For now, though, the next sacrifices are clear. To me, anyway. This team can no longer pretend that Sexson and Vidro are contributing anything more than Clement and Reed would in their spots on a day-to-day basis. For Sexson, that means sayanora. For Vidro, it means possibly the same thing, or at least a reduced role as a pinch-hitter, or (very) part-time first baseman.
Clement is not the “fifth best hitter” on this team, despite what I’ve read from some of you. He still has to prove he can hit in the big leagues. But for now, the two other guys I’ve mentioned haven’t proved they should be on this roster ahead of him.
So, that’s how I see some of this going.
Yes, the team could still fire the manager. But I don’t see that coming just yet. Not when there are still players who can be sacrificed ahead of McLaren.
ADDITIONAL NOTE (9:37 a.m.): No Chris, it’s because Reed just might be the best daily alternative to Sexson at first base, say four or five times per week. From a defensive and power perspective. It sure wouldn’t be Miguel Cairo. I’m not convinced that Ibanez is the answer at first base just because he manned the position years ago. Also not convinced that Balentien can handle an everyday outfield job, which would have to happen if you move Ibanez to first base. In theory, yes, Ibanez makes the most sense at first. But in practice, I don’t know.
And for Resin, actually, no, Balentien’s numbers aren’t dropping because he’s been pulled out of the lineup on a regular basis. They’ve been dropping since his first game with the team in April. He’s got just one extra-base hit — a double — over the past month. As a right fielder. If you view that type of power shortage as grounds for dismissing Richie Sexson, you can’t argue it as a plus for giving Balentien more playing time from any objective position. I know some of you are enamored with the idea of “playing the kids” but the idea will be less romantic if the team gets shut out every other day. There is a minimum needed from a major league right fielder and Balentien has not provided it for a month. Even when he was playing every day. His OPS for May, as an everyday player, was .630, for crying out loud. At a power position. In what universe does that justify more playing time?

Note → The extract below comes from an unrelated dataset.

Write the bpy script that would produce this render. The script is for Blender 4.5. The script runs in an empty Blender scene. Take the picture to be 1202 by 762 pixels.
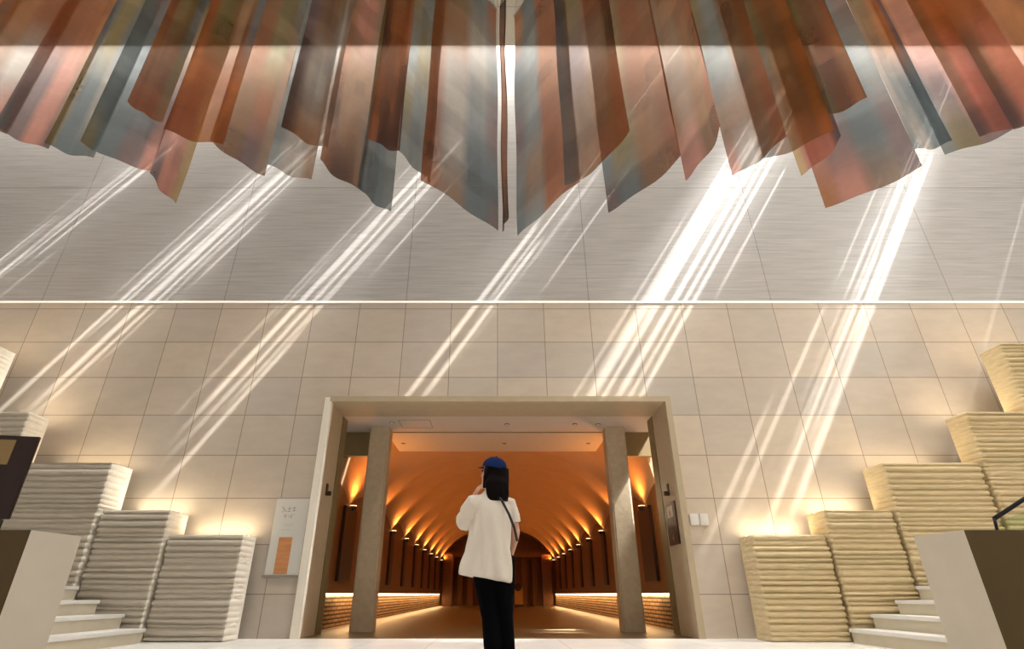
import bpy, bmesh, math, random
from math import sin, cos, tan, atan, atan2, pi, radians, sqrt
from mathutils import Vector, Matrix, noise
random.seed(7)
S = bpy.context.scene
COL = bpy.context.collection
H = 0.6                      # eye height
F = 634.0
TH = radians(26.55)
CX = 584.0

def at(px, py, d):
    """world point seen at (px,py) standing at depth d"""
    z = d*tan(TH+atan((381-py)/F)); yf = d*cos(TH)+z*sin(TH)
    return Vector(((px-CX)/F*yf, d, z+H))
def at_z(px, py, z):
    """z relative to the eye"""
    return at(px, py, z/tan(TH+atan((381-py)/F)))

# ------------------------------------------------------------------ materials
def new_mat(name):
    m = bpy.data.materials.new(name); m.use_nodes = True
    nt = m.node_tree; b = nt.nodes['Principled BSDF']
    return m, nt, b
def N(nt, t, **kw):
    n = nt.nodes.new(t)
    for k, v in kw.items(): setattr(n, k, v)
    return n
def plain(name, col, rough=.6, noise_amt=.08, scale=6, bump=0.0, metal=0.0, spec=.3, stretch=(1,1,1)):
    m, nt, b = new_mat(name)
    tc = N(nt, 'ShaderNodeTexCoord'); mp = N(nt, 'ShaderNodeMapping'); mp.inputs['Scale'].default_value = stretch
    nz = N(nt, 'ShaderNodeTexNoise'); nz.inputs['Scale'].default_value = scale; nz.inputs['Detail'].default_value = 5
    mx = N(nt, 'ShaderNodeMix', data_type='RGBA')
    mx.inputs[6].default_value = (*[c*(1-noise_amt*2) for c in col], 1)
    mx.inputs[7].default_value = (*[min(1, c*(1+noise_amt*2)) for c in col], 1)
    L = nt.links.new
    L(tc.outputs['Object'], mp.inputs[0]); L(mp.outputs[0], nz.inputs['Vector']); L(nz.outputs[0], mx.inputs[0]); L(mx.outputs[2], b.inputs['Base Color'])
    b.inputs['Roughness'].default_value = rough; b.inputs['Metallic'].default_value = metal
    b.inputs['Specular IOR Level'].default_value = spec
    if bump:
        bp = N(nt, 'ShaderNodeBump'); bp.inputs['Strength'].default_value = bump; bp.inputs['Distance'].default_value = .02
        L(nz.outputs[0], bp.inputs['Height']); L(bp.outputs[0], b.inputs['Normal'])
    return m
def emis(name, col, s):
    m, nt, b = new_mat(name)
    b.inputs['Emission Color'].default_value = (*col, 1); b.inputs['Emission Strength'].default_value = s
    b.inputs['Base Color'].default_value = (*col, 1)
    return m
def tiles(name, c1, c2, mortar, w, h, offx=0, offz=0, msize=.007, streak=0.0, rough=.6, axis='xz', bumpamt=.0, brick_off=0.0):
    m, nt, b = new_mat(name); L = nt.links.new
    tc = N(nt, 'ShaderNodeTexCoord'); sp = N(nt, 'ShaderNodeSeparateXYZ'); cb = N(nt, 'ShaderNodeCombineXYZ')
    L(tc.outputs['Object'], sp.inputs[0])
    a1 = N(nt, 'ShaderNodeMath', operation='ADD'); a1.inputs[1].default_value = offx + w*100
    a2 = N(nt, 'ShaderNodeMath', operation='ADD'); a2.inputs[1].default_value = offz + h*100
    L(sp.outputs['XYZ'.index(axis[0].upper())], a1.inputs[0]); L(sp.outputs['XYZ'.index(axis[1].upper())], a2.inputs[0])
    L(a1.outputs[0], cb.inputs[0]); L(a2.outputs[0], cb.inputs[1])
    br = N(nt, 'ShaderNodeTexBrick'); br.offset = brick_off; br.squash = 1
    br.inputs['Scale'].default_value = 1; br.inputs['Brick Width'].default_value = w; br.inputs['Row Height'].default_value = h
    br.inputs['Mortar Size'].default_value = msize; br.inputs['Mortar Smooth'].default_value = .1
    br.inputs['Color1'].default_value = (*c1, 1); br.inputs['Color2'].default_value = (*c2, 1); br.inputs['Mortar'].default_value = (*mortar, 1)
    L(cb.outputs[0], br.inputs['Vector'])
    mp = N(nt, 'ShaderNodeMapping'); mp.inputs['Scale'].default_value = (.55, 1, 14) if streak else (1.2, 1, 3)
    L(tc.outputs['Object'], mp.inputs[0])
    nz = N(nt, 'ShaderNodeTexNoise'); nz.inputs['Scale'].default_value = 1.6; nz.inputs['Detail'].default_value = 8; nz.inputs['Roughness'].default_value = .6
    L(mp.outputs[0], nz.inputs['Vector'])
    rg = N(nt, 'ShaderNodeMapRange'); rg.inputs[1].default_value = .3; rg.inputs[2].default_value = .7
    amt = streak or .06
    rg.inputs[3].default_value = 1-amt; rg.inputs[4].default_value = 1+amt
    L(nz.outputs[0], rg.inputs[0])
    mu = N(nt, 'ShaderNodeMix', data_type='RGBA', blend_type='MULTIPLY'); mu.inputs[0].default_value = 1
    L(br.outputs['Color'], mu.inputs[6]); L(rg.outputs[0], mu.inputs[7]); L(mu.outputs[2], b.inputs['Base Color'])
    b.inputs['Roughness'].default_value = rough; b.inputs['Specular IOR Level'].default_value = .25
    if bumpamt:
        bp = N(nt, 'ShaderNodeBump'); bp.inputs['Strength'].default_value = bumpamt; bp.inputs['Distance'].default_value = .02
        ad = N(nt, 'ShaderNodeMath', operation='SUBTRACT'); L(nz.outputs[0], ad.inputs[0]); L(br.outputs['Fac'], ad.inputs[1])
        L(ad.outputs[0], bp.inputs['Height']); L(bp.outputs[0], b.inputs['Normal'])
    return m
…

And no one used Asdrubal Cabrera to say that playing prospects doesn’t work. Just that the extra two or three months a prospect might get “broken in” one year won’t necessarily determine whether they play well or not the next season out of spring training. Jeff Clement should be up here now because he is ripping home runs in Class AAA. Not as much because it will make him a better player next year. This season is over for the M’s. A prospect coming up now and doing well, with no real pressure for the team to win every night, won’t be the same as doing it when something is at stake next season. Clement and others can get their “experience” during the second half and it will mean as much as if they’re called up right now. If Clement is called up now, it will be because the team thinks he’s better than the guy he’s replacing. That’s why he got called up in April. It’s why he was sent back down two weeks later. You don’t “play the kids” in May just for the sake of playing kids. That’s second half stuff.